Маркиза де Помпадур поблагодарила молодого человека и попросила записать для нее его имя и адрес. Латюд, позабыв, что собственноручно написал адрес на посылке, поспешил исполнить просьбу маркизы, которая, бросив взгляд на бумагу, отпустила Латюда грациозным поклоном. Латюд вышел из Версаля, не чуя под собой ног от радости.
В скором времени после его ухода маркиза Помпадур получила посылку. Она как бы в шутку уговорила горничную надеть маску и вскрыть пакет. При этом порошок рассыпался, но не умертвил ни горничную, ни собачку маркизы, которая понюхала и лизнула его. Маркиза сличила почерк на посылке с рукой Латюда и легко догадалась о его проделке. Подобный способ добиться ее признательности показался ей гнусным.
1 мая, в шесть часов вечера, Латюд был арестован и препровожден в Бастилию. Он понял, что его хитрость раскрыта, но не пал духом, решив, что несет справедливое наказание и что маркиза, вероятно, желает проучить его, подержав неделю-другую в крепости.
В Бастилии Латюда обыскали, сняли с него одежду и отобрали все, что он имел при себе: деньги, драгоценности и документы. Затем его облачили в отвратительные лохмотья, «пропитанные, без сомнения, слезами многих других узников этого страшного замка», как выражается он в своих мемуарах.
Наутро арестанта посетил начальник полиции Берье. На все его вопросы Латюд отвечал вполне искренне, чем пробудил сочувствие в Берье, который пообещал ходатайствовать за него перед маркизой.
Второй визит начальника полиции разрушил все надежды Латюда: маркиза была непреклонна.
Латюда вначале поселили в одной комнате с евреем Иосифом Абузагло, английским шпионом. Но едва узники стали сближаться, как их разлучили: Абузагло выпустили из крепости, а Латюда перевезли в Венсен.
Берье не одобрял жестокости маркизы по отношению к Латюду и всеми имеющимися у него средствами старался облегчить участь молодого человека. Он отвел Латюду лучшую комнату в Венсене, распорядился выдать ему хорошую одежду, книги и письменные принадлежности, но, конечно, все эти привилегии не могли заменить пленнику свободы.

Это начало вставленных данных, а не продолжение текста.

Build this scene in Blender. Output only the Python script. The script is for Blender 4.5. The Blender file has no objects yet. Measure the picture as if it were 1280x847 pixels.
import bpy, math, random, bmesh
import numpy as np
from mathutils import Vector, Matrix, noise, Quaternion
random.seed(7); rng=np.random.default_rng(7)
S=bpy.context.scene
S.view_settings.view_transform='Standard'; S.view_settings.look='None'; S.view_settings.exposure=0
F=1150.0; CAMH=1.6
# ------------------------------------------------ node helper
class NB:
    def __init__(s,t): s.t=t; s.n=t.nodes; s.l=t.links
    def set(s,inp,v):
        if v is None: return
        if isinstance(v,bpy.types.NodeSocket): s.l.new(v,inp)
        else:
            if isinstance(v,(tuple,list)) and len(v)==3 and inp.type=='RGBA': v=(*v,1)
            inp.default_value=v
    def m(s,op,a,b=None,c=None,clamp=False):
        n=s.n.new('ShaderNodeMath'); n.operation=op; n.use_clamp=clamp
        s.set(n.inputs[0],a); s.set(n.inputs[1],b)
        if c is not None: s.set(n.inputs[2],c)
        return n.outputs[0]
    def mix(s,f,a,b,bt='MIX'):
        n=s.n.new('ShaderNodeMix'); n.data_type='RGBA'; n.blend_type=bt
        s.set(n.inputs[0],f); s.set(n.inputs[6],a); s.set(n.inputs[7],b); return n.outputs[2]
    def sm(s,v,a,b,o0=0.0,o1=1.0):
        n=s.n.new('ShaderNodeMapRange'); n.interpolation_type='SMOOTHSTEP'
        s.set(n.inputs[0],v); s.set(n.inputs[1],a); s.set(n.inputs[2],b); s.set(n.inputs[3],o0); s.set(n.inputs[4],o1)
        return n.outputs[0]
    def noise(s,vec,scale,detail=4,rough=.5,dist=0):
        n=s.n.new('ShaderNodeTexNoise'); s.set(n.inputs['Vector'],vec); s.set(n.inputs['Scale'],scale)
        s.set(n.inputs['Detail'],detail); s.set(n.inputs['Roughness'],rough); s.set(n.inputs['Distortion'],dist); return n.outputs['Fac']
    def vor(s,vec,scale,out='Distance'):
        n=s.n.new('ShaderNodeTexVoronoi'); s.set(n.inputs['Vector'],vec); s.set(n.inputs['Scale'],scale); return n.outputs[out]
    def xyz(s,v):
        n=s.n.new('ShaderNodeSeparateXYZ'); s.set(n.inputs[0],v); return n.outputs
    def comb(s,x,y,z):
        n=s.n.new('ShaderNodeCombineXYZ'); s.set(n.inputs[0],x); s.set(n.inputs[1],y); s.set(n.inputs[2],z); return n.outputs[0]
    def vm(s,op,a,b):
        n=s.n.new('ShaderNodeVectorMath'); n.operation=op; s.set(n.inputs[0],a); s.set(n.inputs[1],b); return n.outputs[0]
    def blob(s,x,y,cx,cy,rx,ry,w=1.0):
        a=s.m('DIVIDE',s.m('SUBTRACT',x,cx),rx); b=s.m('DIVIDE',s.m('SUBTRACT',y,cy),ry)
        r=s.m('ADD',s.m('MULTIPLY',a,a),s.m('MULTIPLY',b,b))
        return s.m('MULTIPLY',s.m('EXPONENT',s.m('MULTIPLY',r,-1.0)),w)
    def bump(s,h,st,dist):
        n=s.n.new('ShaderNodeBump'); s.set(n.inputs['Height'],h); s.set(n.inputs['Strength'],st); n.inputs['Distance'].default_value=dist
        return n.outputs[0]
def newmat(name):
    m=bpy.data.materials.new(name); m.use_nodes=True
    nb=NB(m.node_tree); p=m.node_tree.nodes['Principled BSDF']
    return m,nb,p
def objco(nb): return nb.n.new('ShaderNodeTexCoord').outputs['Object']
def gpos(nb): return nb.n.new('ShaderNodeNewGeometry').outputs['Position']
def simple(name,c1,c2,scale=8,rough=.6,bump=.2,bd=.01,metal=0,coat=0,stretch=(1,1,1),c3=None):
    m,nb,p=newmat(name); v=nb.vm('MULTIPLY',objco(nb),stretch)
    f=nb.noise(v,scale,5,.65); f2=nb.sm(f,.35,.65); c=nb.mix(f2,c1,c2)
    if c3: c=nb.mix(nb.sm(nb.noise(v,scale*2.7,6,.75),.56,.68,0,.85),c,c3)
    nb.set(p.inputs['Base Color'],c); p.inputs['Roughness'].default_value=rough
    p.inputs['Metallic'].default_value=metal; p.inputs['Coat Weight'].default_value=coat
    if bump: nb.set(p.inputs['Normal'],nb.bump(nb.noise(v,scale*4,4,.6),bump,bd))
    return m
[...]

С той поры как Латюд потерял надежду выйти из тюрьмы с согласия маркизы Помпадур, он решил бежать из тюрьмы. В Венсене ему разрешили гулять в саду. Однажды, когда тюремщик отпер дверь его комнаты, приглашая узника выйти на прогулку, Латюд выскочил на лестницу, запер перед носом у тюремщика входную дверь и убежал в лес.